4. We're getting better at living out our values
Our pursuit of an agenda around civil partnerships with the Quakers and Liberal Jews has showed that we can join together with other liberal religious groups to fight for our values. Equally joining the Accord Coalition on faith schools also showed us coalition building to fight for an agenda of equality and inclusiveness. We're getting better at this.

5. The new hymnbook
It may seem like a small thing, but our new hymnbook Sing Your Faith is inclusive, radical, spiritual and musically diverse. It offers a real change to renew our worship and make it spiritually vital and true to our values.

What still needs to be done
But there are still significant changes that need to happen. There are two major changes I have always pushed for and will continue to push for:

1. Enhance ministry
We need to make sure we train ministers as missionaries more than pastors, as leaders more than managers. We need to train ministers to be able to deal with the radically different circumstances we face in the twenty-first century. This will involve ministry training taking at least 3 years and usually involving gaining a bachelor's degree in theology.

2. Church planting
We need to create a fund that will enable and encourage church planting, of all kinds. We need to encourage church planting by ministers and non-ministers, and finding ways of resurrecting congregations that are almost dead (2 or 3 members). We need to encourage a risk-taking culture that encourages different types of church-planting.

Tuesday, June 14, 2011

Do Civil Partnerships undermine marriage equality?

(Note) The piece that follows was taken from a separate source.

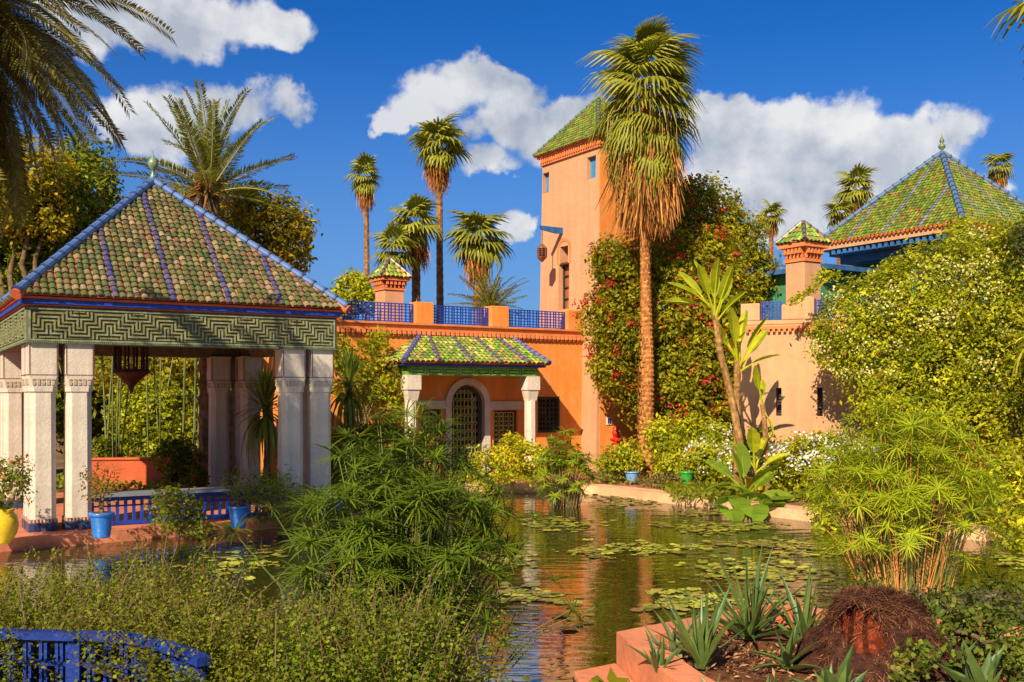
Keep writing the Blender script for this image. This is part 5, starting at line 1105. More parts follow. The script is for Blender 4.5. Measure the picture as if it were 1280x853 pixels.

I was never in favour of civil partnerships. Living in Massachusetts in 2004 I saw marriage equality come to that state, and I was very aware of all the debates at that time. In the American conversation civil partnerships were the conservative compromise position. Pro-marriage equality campaingners generally considered them to be based on a doctrine of "separate but equal" which had been rejected as a racial philosophy in America a generation earlier.

So I was very ambivalent when civil partnerships came into force in the UK. They certainly provided a lot more rights for same-sex partnerships but they also made it very clear that same-sex partnerships were inferior to different-sex partnerships which could be solemnised as marriages.

One of the ways that inferiority was expressed was that civil partnerships had to be, well, civil: i.e. non-religious. There was no way that same-sex couples could affirm their relationship in a religious ceremony. As a person of faith and a queer person, I found this offensive. The government had declared that same-sex relationships could not be holy. That to me seems like something the government has no right to legislate on.

The rest of the Unitarian community, as well as Quakers and Liberal Jews also came to this position and began to campaign for civil partnerships to be allowed in religious buildings. Lord Alli in 2010 then proposed an amendment to the Equality Bill to lift this ban which was passed allowing this to happen.

We are now in a period of consultation on this. The consultation closes on 23rd June. You can contribute to the consultation by clicking here. I went to a consultation meeting in Manchester a couple of weeks ago, and I've come away pretty disappointed.

So let's be clear about what the government are proposing:
Civil partnerships will still be civil and cannot contain any religious language or music while the partnership documents are being signed.
Civil partnerships will still only be able to be performed by civil registrars.
The ONLY difference is that civil partnerships will be able to be performed in religious BUILDINGS.

This means that instead of having a civil partnership registration in the registry office then walking across the road to the church for a blessing you can have the civil partnership registration in the building and then stay where you are for the blessing. BUT THERE WILL STILL BE A SEPARATION BETWEEN THE ACTUAL LEGAL ACT AND ANY RELIGIOUS ELEMENT. The separation will simply be in time and not space. This separation is not a requirement for different-sex couples wishing to marry.

This seems to me to be a hell of a lot of fuss for a tiny change. And I wonder whether the whole concept of "religious civil patnerships" is not completely flawed logically, theologically and tactically.

If we believe in equality, we believe in equality. If we believe in equality then nothing less than marriage equality is good enough.

You see I'm not sure I believe in civil parnerships at all. I believe in marriage. I'm not sure if civil patnerships undermine the institution of marriage, whereas opening marriage to same-sex coiple renews the institution of marriage.

The Quakers have come to a very clear coherent, theologically and spiritually grounded position on marriage. Unitarians have not. As often happens Unitarians have been reactionary liberals, simply offering a knee-jerk reaction to events rather than doing some deeper thinking and actually approaching the question, "What is marriage?"

I am in favour of marriage equality. But I would not want to simply propose a General Assembly motion in favour of it. Because I think our position on marriage would have to be deeply rooted in the lives of individual congregations. I would want each of our congregations to spend a year thinking about the question "What is marriage?" before we come to a position. This is what the Quakers have done.

The government have made a commitment to "look at" the issue of marriage equality, but I wouldn't underestimate the upward struggle it would take to achieve that. However regardless of how difficult it might be we Unitarians do need to be able to say clearly, rooted in our faith, what our position on marriage is and to campaign for that with vision and integrity.